Lalu, adegan-adegan perkelahian, kejar-kejaran, tembak-tembakan (yang juga banyak mendominasi film-film awal Godard) terlihat sangat kekanak-kanakan. Sekali pukul, mati. Suara tembakan, mayat tergeletak. Godard seringkali hanya menjadikan kode-kode film Hollywood sebagai umpan tanpa merasa perlu memperlihatkan detail-detail berkepanjangan demi sebuah adegan pertarungan yang meyakinkan. (Perhatikan senjata-senjata yang digunakan dalam film-film Godard, seperti dalam Pierre Le Fou misalnya, beberapa terlihat seperti senjata kayu mainan). Godard tidak merasa perlu berusaha keras untuk meyakinkan penonton bahwa Alphaville adalah film science fiction dengan sentuhan film noir di sebuah kota distopia.
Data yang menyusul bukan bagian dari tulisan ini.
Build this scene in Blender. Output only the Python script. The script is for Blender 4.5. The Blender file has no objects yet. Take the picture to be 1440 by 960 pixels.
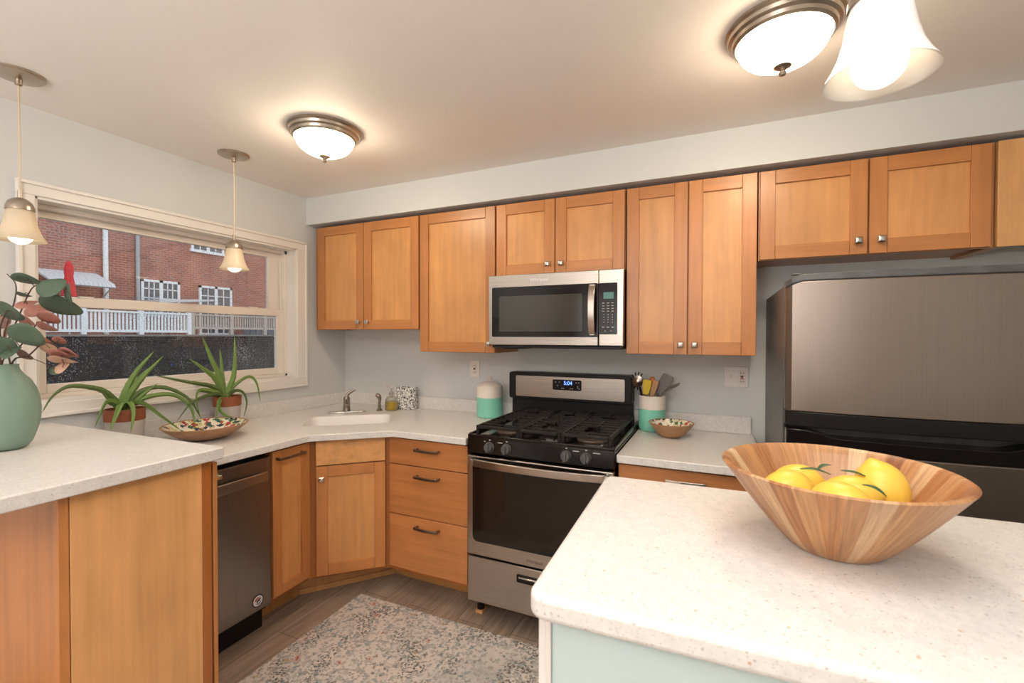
import bpy, bmesh, math, random
from mathutils import Vector, Matrix
random.seed(7)
PI = math.pi
SC = bpy.context.scene
COL = SC.collection

# ---------------------------------------------------------------- camera
cam_d = bpy.data.cameras.new('camera')
cam = bpy.data.objects.new('camera', cam_d)
COL.objects.link(cam)
SC.camera = cam
cam_d.sensor_width = 36.0
cam_d.lens = 16.06
cam_d.clip_start = 0.02
cam_d.clip_end = 200
R_ = Vector((0.912368552, 0.409365856, 0.001795024))
U_ = Vector((-0.007173496, 0.011603349, 0.999906947))
F_ = Vector((-0.409306935, 0.912296530, -0.013523115))
CAM = Vector((2.70918, -2.78270, 1.45846))
cam.matrix_world = Matrix(((R_.x, U_.x, -F_.x, CAM.x), (R_.y, U_.y, -F_.y, CAM.y), (R_.z, U_.z, -F_.z, CAM.z), (0, 0, 0, 1)))
cam_d.dof.use_dof = True
cam_d.dof.focus_distance = 2.6
cam_d.dof.aperture_fstop = 6.3

# ---------------------------------------------------------------- exposure
SC.view_settings.view_transform = 'Standard'
SC.view_settings.look = 'None'
SC.view_settings.gamma = 1.0
SC.view_settings.use_curve_mapping = False
SC.view_settings.exposure = 0.37

DOME_E = 29.0        # ceiling fixtures
BULB_E = 2.0       # pendant bulbs
REAR_E = 20.0       # unseen fill light added behind the camera
SKY_E = 1.5

# ---------------------------------------------------------------- world: overcast sky
w = bpy.data.worlds.new('overcast_sky')
SC.world = w
w.use_nodes = True
nt = w.node_tree
bg = nt.nodes['Background']
tc = nt.nodes.new('ShaderNodeTexCoord')
sp = nt.nodes.new('ShaderNodeSeparateXYZ')
rp = nt.nodes.new('ShaderNodeValToRGB')
rp.color_ramp.elements[0].position = 0.0
rp.color_ramp.elements[0].color = (0.70, 0.74, 0.80, 1)
rp.color_ramp.elements[1].position = 1.0
rp.color_ramp.elements[1].color = (0.92, 0.95, 1.0, 1)
nt.links.new(tc.outputs['Generated'], sp.inputs[0])
nt.links.new(sp.outputs['Z'], rp.inputs[0])
nt.links.new(rp.outputs[0], bg.inputs[0])
bg.inputs[1].default_value = SKY_E

# ---------------------------------------------------------------- large area lights (unseen fill added behind and above the camera)
def area(name, loc, size, sizey, energy, color, target):
    d = bpy.data.lights.new(name, 'AREA')
    d.shape = 'RECTANGLE'
    d.size = size
    d.size_y = sizey
    d.energy = energy
    d.color = color
    o = bpy.data.objects.new(name, d)
    COL.objects.link(o)
    o.location = loc
    o.rotation_euler = (Vector(target) - Vector(loc)).to_track_quat('-Z', 'Y').to_euler()
    return o
area('rear_fill', (1.7, -6.3, 1.45), 2.6, 1.5, REAR_E, (1.0, 0.965, 0.93), (2.2, 0.0, 1.35))  # added soft fill from the rear, no window stands there
area('flash_bounce_fill', (2.75, -2.35, 2.42), 1.0, 0.6, 9.0, (1.0, 0.985, 0.975), (2.75, -2.35, 0.0))  # unseen panel added in place of flash bounced off the ceiling

def point(name, loc, radius, energy, color):
    d = bpy.data.lights.new(name, 'POINT')
    d.shadow_soft_size = radius
    d.energy = energy
    d.color = color
    o = bpy.data.objects.new(name, d)
    COL.objects.link(o)
    o.location = loc
    return o
area('rear_uplight_fill', (1.9, -4.3, 1.55), 0.7, 0.7, 95.0, (1.0, 0.97, 0.94), (1.9, -4.25, 2.44))  # unseen uplight added to brighten the ceiling
point('photo_flash', (2.70, -2.97, 1.62), 0.07, 2.2, (1.0, 0.97, 0.94))

# ---------------------------------------------------------------- material helpers
MATS = {}
def new_mat(name):
    m = bpy.data.materials.new(name)
    m.use_nodes = True
    return m, m.node_tree, m.node_tree.nodes['Principled BSDF']
def N(t, kind, **kw):
    n = t.nodes.new(kind)
    for k, v in kw.items():
        setattr(n, k, v)
    return n
def ramp(t, stops, interp='LINEAR'):
    r = t.nodes.new('ShaderNodeValToRGB')
    cr = r.color_ramp
    cr.interpolation = interp
    while len(cr.elements) < len(stops):
        cr.elements.new(0.5)
    for e, (p, c) in zip(cr.elements, stops):
        e.position = p
        e.color = (c[0], c[1], c[2], 1.0)
    return r
def mixc(t, fac, a, b, mode='MIX'):
    n = t.nodes.new('ShaderNodeMix')
    n.data_type = 'RGBA'
    n.blend_type = mode
    for s, v in ((n.inputs[0], fac), (n.inputs[6], a), (n.inputs[7], b)):
        if hasattr(v, 'is_output') or isinstance(v, bpy.types.NodeSocket):
            t.links.new(v, s)
        elif isinstance(v, (int, float)):
            s.default_value = v
        else:
            s.default_value = (v[0], v[1], v[2], 1)
    return n.outputs[2]
def coords(t, scale=(1, 1, 1), rand=True):
    tc = t.nodes.new('ShaderNodeTexCoord')
    mp = t.nodes.new('ShaderNodeMapping')
    mp.inputs['Scale'].default_value = scale
    t.links.new(tc.outputs['Object'], mp.inputs['Vector'])
    if rand:
        oi = t.nodes.new('ShaderNodeObjectInfo')
        ml = t.nodes.new('ShaderNodeMath')
        ml.operation = 'MULTIPLY'
        ml.inputs[1].default_value = 37.0
        t.links.new(oi.outputs['Random'], ml.inputs[0])
        t.links.new(ml.outputs[0], mp.inputs['Location'])
    return mp.outputs[0]
def noise(t, vec, scale=5, detail=4, rough=0.55, dist=0.0):
    n = t.nodes.new('ShaderNodeTexNoise')
    n.inputs['Scale'].default_value = scale
    n.inputs['Detail'].default_value = detail
    n.inputs['Roughness'].default_value = rough
    n.inputs['Distortion'].default_value = dist
    t.links.new(vec, n.inputs['Vector'])
    return n.outputs['Fac']
def bump(t, b, h, strength=0.1, dist=0.002):
    n = t.nodes.new('ShaderNodeBump')
    n.inputs['Strength'].default_value = strength
    n.inputs['Distance'].default_value = dist
    t.links.new(h, n.inputs['Height'])
    t.links.new(n.outputs[0], b.inputs['Normal'])
def plain(name, col, rough=0.5, metal=0.0, spec=0.5, var=0.0, coat=0.0):
    if name in MATS:
        return MATS[name]
    m, t, b = new_mat(name)
    b.inputs['Roughness'].default_value = rough
    b.inputs['Metallic'].default_value = metal
    b.inputs['Specular IOR Level'].default_value = spec
    b.inputs['Coat Weight'].default_value = coat
    v = coords(t)
    f = noise(t, v, 14, 3)
    lo = [max(0, c * (1 - var)) for c in col]
    hi = [min(1, c * (1 + var)) for c in col]
    r = ramp(t, [(0.3, lo), (0.7, hi)])
    t.links.new(f, r.inputs[0])
    t.links.new(r.outputs[0], b.inputs['Base Color'])
    MATS[name] = m
    return m
def wood(name, axis, col, contrast=0.22, rough=0.34, scale=1.0, figure=0.5):
    """maple like grain running along one axis"""
    if name in MATS:
        return MATS[name]
    m, t, b = new_mat(name)
    s = [16 * scale] * 3
    s[axis] = 0.9 * scale
    v = coords(t, s)
    f1 = noise(t, v, 2.2, 5, 0.6, 0.25)
    v2 = coords(t, [q * (0.28 if i != axis else 0.7) for i, q in enumerate(s)])
    f2 = noise(t, v2, 1.3, 3, 0.5, 0.6)
    s3 = [2.2] * 3
    f3 = noise(t, coords(t, s3), 2.0, 3, 0.55)
    ad = N(t, 'ShaderNodeMath', operation='MULTIPLY_ADD')
    t.links.new(f2, ad.inputs[0])
    ad.inputs[1].default_value = 0.9
    t.links.new(f1, ad.inputs[2])
    a2 = N(t, 'ShaderNodeMath', operation='MULTIPLY_ADD')
    t.links.new(f3, a2.inputs[0])
    a2.inputs[1].default_value = figure
    t.links.new(ad.outputs[0], a2.inputs[2])
    c = Vector(col)
    mid = 0.5 + 0.45 + 0.5 * figure
    r = ramp(t, [(0.0, c * (1 - contrast)), (0.5, c), (1.0, c * (1 + contrast))])
    mr = N(t, 'ShaderNodeMapRange')
    mr.inputs['From Min'].default_value = mid - 0.42
    mr.inputs['From Max'].default_value = mid + 0.42
    t.links.new(a2.outputs[0], mr.inputs['Value'])
    t.links.new(mr.outputs[0], r.inputs[0])
    oi = N(t, 'ShaderNodeObjectInfo')
    hr = N(t, 'ShaderNodeMapRange')
    hr.inputs['To Min'].default_value = 0.90
    hr.inputs['To Max'].default_value = 1.08
    t.links.new(oi.outputs['Random'], hr.inputs['Value'])
    hv = N(t, 'ShaderNodeHueSaturation')
    t.links.new(r.outputs[0], hv.inputs['Color'])
    t.links.new(hr.outputs[0], hv.inputs['Value'])
    t.links.new(hv.outputs[0], b.inputs['Base Color'])
    b.inputs['Roughness'].default_value = rough
    b.inputs['Coat Weight'].default_value = 0.15
    b.inputs['Coat Roughness'].default_value = 0.25
    MATS[name] = m
    return m
def stone(name, base, dark=0.55):
    m, t, b = new_mat(name)
    v = coords(t, rand=False)
    def specks(scale, lo, hi):
        vo = N(t, 'ShaderNodeTexVoronoi')
        vo.inputs['Scale'].default_value = scale
        t.links.new(v, vo.inputs['Vector'])
        wn = N(t, 'ShaderNodeTexWhiteNoise')
        t.links.new(vo.outputs['Position'], wn.inputs['Vector'])
        a = N(t, 'ShaderNodeMath', operation='LESS_THAN')
        t.links.new(vo.outputs['Distance'], a.inputs[0])
        a.inputs[1].default_value = lo
        c = N(t, 'ShaderNodeMath', operation='GREATER_THAN')
        t.links.new(wn.outputs['Value'], c.inputs[0])
        c.inputs[1].default_value = hi
        mu = N(t, 'ShaderNodeMath', operation='MULTIPLY')
        t.links.new(a.outputs[0], mu.inputs[0])
        t.links.new(c.outputs[0], mu.inputs[1])
        return mu.outputs[0]
    f = noise(t, v, 60, 3)
    r = ramp(t, [(0.35, [c * 0.94 for c in base]), (0.65, [min(1, c * 1.04) for c in base])])
    t.links.new(f, r.inputs[0])
    c1 = mixc(t, specks(190, 0.32, 0.55), r.outputs[0], [c * k for c, k in zip(base, (0.87, 0.85, 0.82))])
    c2 = mixc(t, specks(110, 0.22, 0.80), c1, [c * k for c, k in zip(base, (0.70, 0.67, 0.64))])
    c3 = mixc(t, specks(75, 0.18, 0.955), c2, [c * k for c, k in zip(base, (0.80, 0.58, 0.40))])
    t.links.new(c3, b.inputs['Base Color'])
    b.inputs['Roughness'].default_value = 0.28
    MATS[name] = m
    return m
def steel(name, col, rough=0.3, axis=0, streak=0.12):
    m, t, b = new_mat(name)
    s = [300, 300, 300]
    s[axis] = 3
    v = coords(t, s, rand=False)
    f = noise(t, v, 1.0, 3)
    r = ramp(t, [(0.25, [c * (1 - streak) for c in col]), (0.75, [min(1, c * (1 + streak)) for c in col])])
    t.links.new(f, r.inputs[0])
    t.links.new(r.outputs[0], b.inputs['Base Color'])
    b.inputs['Metallic'].default_value = 1.0
    b.inputs['Roughness'].default_value = rough
    bump(t, b, f, 0.03, 0.001)
    MATS[name] = m
    return m
def paint(name, col, tex=0.02):
    m, t, b = new_mat(name)
    v = coords(t, rand=False)
    f = noise(t, v, 1.3, 3)
    r = ramp(t, [(0.3, [c * 0.985 for c in col]), (0.7, [min(1, c * 1.015) for c in col])])
    t.links.new(f, r.inputs[0])
    t.links.new(r.outputs[0], b.inputs['Base Color'])
    b.inputs['Roughness'].default_value = 0.6
    b.inputs['Specular IOR Level'].default_value = 0.3
    bump(t, b, noise(t, v, 260, 2), tex, 0.002)
    MATS[name] = m
    return m
def emit(name, col, strength, base=(0.9, 0.88, 0.82)):
    m, t, b = new_mat(name)
    b.inputs['Base Color'].default_value = (*base, 1)
    b.inputs['Emission Color'].default_value = (*col, 1)
    b.inputs['Emission Strength'].default_value = strength
    b.inputs['Roughness'].default_value = 0.4
    MATS[name] = m
    return m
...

Kadang-kadang, di tengah-tengah adegan-adegan serius, Godard seperti ingin melucu dengan menciptakan situasi absurd: orang tetap santai membaca koran di tengah-tengah adegan perampokan atau tukang bersih-bersih mengepel darah yang tumpah tanpa mengganggu mayat yang terkapar, etc.
Moda produksi yang inovatif serta metode improvisasi, baik itu dengan posisi kamera maupun teknik editing yang dilakukan untuk menciptakan atmosfir yang diinginkannya, Godard menemukan gaya bercerita dan ciri khas yang akan terus dipertahankan hingga filmnya yang terakhir, Le Livre d’image (The Book of Images).
Karya Godard memang tidak semulus film-film Hollywood. Tapi justru dengan caranya sendiri, Godard menciptakan alternatif baru bagi pembuat-pembuat film yang tidak punya akses pada fasilitas dan teknologi sinematografi yang memadai. Film-filmnya menambah percaya diri para pemula bahwa film apapun, termasuk fiksi ilmiah, bisa dimainkan dan bisa diwujudkan tanpa peralatan canggih.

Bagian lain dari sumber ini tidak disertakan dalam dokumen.